PROBLEM DESCRIPTION: Go through the listing beneath this task and return every line that carries the string "part".

GIVEN DATA:

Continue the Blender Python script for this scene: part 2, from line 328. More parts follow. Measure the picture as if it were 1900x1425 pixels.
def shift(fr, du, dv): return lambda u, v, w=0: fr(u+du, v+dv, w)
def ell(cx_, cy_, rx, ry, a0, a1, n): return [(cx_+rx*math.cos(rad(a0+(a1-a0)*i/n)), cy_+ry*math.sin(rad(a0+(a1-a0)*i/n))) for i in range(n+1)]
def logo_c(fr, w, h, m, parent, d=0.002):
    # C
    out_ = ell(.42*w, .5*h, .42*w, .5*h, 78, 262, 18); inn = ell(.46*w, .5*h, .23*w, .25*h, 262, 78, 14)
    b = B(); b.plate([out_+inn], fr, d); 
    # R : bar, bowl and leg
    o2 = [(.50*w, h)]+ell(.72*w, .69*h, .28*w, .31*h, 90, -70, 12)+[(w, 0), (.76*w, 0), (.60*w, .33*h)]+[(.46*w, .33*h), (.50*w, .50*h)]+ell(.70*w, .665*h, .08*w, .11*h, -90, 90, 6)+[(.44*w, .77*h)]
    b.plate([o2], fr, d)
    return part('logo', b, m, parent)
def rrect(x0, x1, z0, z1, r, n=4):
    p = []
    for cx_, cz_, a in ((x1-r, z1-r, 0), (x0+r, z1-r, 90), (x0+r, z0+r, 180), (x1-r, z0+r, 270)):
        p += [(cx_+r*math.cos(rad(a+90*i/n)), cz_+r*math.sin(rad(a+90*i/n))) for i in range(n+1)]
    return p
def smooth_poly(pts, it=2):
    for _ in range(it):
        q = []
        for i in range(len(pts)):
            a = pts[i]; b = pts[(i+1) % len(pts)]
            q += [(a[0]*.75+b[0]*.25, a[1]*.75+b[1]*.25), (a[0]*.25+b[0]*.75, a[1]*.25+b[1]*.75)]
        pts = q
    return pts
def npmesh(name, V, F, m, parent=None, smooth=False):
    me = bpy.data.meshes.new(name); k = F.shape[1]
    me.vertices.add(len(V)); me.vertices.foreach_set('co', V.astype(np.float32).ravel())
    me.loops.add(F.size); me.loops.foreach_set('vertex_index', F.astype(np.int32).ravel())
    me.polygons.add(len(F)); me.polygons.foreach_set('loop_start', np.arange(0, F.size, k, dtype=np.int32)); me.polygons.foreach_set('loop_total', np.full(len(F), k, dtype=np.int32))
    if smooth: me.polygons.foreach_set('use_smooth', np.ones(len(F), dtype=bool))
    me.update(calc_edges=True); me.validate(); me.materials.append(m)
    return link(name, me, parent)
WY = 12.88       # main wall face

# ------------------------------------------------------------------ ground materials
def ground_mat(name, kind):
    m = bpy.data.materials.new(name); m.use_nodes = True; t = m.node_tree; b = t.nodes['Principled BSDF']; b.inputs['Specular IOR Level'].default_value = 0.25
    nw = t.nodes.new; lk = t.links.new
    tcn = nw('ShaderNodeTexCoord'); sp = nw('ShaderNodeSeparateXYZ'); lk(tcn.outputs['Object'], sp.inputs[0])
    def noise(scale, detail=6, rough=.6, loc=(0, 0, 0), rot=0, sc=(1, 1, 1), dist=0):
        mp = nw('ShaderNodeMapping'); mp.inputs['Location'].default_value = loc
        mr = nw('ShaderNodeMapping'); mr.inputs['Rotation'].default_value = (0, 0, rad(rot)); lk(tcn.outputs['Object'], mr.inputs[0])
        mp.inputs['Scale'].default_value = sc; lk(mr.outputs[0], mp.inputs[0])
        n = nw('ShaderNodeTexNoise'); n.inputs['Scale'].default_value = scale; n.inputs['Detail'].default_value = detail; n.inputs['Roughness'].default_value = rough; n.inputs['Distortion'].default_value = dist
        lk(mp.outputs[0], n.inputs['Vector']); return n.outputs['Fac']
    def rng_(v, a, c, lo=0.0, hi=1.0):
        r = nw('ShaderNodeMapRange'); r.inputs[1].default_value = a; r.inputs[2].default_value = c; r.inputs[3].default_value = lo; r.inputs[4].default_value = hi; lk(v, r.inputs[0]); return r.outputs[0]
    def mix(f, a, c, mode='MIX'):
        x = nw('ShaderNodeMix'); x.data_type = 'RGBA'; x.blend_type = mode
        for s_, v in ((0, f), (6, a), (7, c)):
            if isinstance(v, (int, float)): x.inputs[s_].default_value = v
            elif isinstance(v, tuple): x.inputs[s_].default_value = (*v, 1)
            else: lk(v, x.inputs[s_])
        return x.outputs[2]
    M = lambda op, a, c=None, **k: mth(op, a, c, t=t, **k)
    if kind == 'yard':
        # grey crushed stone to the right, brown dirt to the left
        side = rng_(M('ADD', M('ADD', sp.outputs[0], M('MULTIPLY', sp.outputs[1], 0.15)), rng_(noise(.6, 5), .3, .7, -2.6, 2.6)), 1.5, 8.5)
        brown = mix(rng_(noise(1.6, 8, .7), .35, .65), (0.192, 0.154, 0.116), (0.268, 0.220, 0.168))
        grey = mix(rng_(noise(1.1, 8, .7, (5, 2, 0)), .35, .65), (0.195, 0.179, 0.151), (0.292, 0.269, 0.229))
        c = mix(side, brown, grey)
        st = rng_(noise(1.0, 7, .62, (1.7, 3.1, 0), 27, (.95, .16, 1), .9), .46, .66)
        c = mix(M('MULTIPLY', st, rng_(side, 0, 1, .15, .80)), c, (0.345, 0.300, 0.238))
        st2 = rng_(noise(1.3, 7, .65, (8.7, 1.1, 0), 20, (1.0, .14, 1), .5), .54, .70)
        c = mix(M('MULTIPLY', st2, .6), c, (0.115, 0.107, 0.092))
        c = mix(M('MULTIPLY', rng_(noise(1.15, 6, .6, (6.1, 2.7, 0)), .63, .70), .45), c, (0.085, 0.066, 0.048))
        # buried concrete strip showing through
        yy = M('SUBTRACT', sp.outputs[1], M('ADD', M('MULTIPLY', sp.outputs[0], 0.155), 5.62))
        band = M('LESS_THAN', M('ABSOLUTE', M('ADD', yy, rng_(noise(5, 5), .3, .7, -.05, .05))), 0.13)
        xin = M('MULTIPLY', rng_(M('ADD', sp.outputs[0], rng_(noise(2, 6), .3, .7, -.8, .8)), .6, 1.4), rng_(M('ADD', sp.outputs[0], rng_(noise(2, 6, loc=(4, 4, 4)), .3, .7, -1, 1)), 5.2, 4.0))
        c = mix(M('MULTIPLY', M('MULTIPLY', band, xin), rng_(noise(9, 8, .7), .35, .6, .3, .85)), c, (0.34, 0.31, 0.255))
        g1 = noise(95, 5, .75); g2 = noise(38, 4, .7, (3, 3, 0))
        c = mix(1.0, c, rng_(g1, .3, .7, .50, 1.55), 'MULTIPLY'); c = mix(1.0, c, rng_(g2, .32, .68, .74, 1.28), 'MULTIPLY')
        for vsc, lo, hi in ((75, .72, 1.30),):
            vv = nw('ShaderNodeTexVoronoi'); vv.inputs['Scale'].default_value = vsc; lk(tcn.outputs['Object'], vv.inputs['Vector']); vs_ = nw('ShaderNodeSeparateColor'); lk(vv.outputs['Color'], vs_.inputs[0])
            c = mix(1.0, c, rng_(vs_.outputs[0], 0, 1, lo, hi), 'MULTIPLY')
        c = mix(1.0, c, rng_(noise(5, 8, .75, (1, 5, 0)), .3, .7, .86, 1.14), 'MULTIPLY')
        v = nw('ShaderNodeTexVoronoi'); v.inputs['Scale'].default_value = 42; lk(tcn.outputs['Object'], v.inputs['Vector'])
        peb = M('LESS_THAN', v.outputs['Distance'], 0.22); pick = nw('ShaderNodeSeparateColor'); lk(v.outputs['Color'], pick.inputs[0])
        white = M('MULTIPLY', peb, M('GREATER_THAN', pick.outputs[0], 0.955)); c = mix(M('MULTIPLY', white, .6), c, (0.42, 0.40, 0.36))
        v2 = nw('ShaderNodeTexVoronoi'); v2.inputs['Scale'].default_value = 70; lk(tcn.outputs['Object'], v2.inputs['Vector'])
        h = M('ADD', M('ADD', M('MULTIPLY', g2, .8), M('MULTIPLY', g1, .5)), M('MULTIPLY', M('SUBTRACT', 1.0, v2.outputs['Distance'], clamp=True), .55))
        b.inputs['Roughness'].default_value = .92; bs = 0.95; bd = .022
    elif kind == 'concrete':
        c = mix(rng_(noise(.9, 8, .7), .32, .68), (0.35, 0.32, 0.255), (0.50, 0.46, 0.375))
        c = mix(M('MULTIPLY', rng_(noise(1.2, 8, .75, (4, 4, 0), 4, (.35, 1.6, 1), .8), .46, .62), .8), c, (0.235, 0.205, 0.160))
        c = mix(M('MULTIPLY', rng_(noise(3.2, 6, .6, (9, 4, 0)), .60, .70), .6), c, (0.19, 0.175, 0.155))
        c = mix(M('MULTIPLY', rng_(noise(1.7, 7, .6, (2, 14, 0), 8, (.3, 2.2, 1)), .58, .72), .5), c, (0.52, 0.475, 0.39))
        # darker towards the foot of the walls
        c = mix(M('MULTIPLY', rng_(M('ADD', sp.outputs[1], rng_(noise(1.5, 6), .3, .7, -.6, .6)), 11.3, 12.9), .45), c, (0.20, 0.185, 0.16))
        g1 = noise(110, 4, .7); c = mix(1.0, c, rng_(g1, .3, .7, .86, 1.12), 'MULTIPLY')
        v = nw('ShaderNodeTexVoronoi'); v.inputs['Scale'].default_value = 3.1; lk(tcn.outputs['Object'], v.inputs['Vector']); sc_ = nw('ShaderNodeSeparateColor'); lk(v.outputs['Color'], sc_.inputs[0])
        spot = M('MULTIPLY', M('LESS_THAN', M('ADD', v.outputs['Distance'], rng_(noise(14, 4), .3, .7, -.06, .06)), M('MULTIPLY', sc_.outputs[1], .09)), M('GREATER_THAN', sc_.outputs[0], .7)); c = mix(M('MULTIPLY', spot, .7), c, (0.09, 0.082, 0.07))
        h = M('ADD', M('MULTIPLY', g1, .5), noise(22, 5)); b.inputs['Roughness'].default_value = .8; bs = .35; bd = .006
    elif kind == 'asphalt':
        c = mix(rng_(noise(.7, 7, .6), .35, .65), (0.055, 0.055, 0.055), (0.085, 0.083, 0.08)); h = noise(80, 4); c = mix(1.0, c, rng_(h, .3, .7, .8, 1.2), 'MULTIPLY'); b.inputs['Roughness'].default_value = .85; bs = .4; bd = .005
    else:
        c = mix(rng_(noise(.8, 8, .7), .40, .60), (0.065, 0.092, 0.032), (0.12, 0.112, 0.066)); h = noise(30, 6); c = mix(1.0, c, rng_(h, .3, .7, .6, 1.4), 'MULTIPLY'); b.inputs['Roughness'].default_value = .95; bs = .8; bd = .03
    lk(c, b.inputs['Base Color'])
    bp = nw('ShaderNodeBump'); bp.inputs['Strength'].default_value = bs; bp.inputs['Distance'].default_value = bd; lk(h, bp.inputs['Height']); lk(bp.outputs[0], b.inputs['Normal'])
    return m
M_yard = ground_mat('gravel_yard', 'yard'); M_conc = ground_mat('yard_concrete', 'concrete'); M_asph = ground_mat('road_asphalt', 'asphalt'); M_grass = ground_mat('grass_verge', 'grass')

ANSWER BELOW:
Continue the Blender Python script for this scene: part 2, from line 328. More parts follow. Measure the picture as if it were 1900x1425 pixels.
    return part('logo', b, m, parent)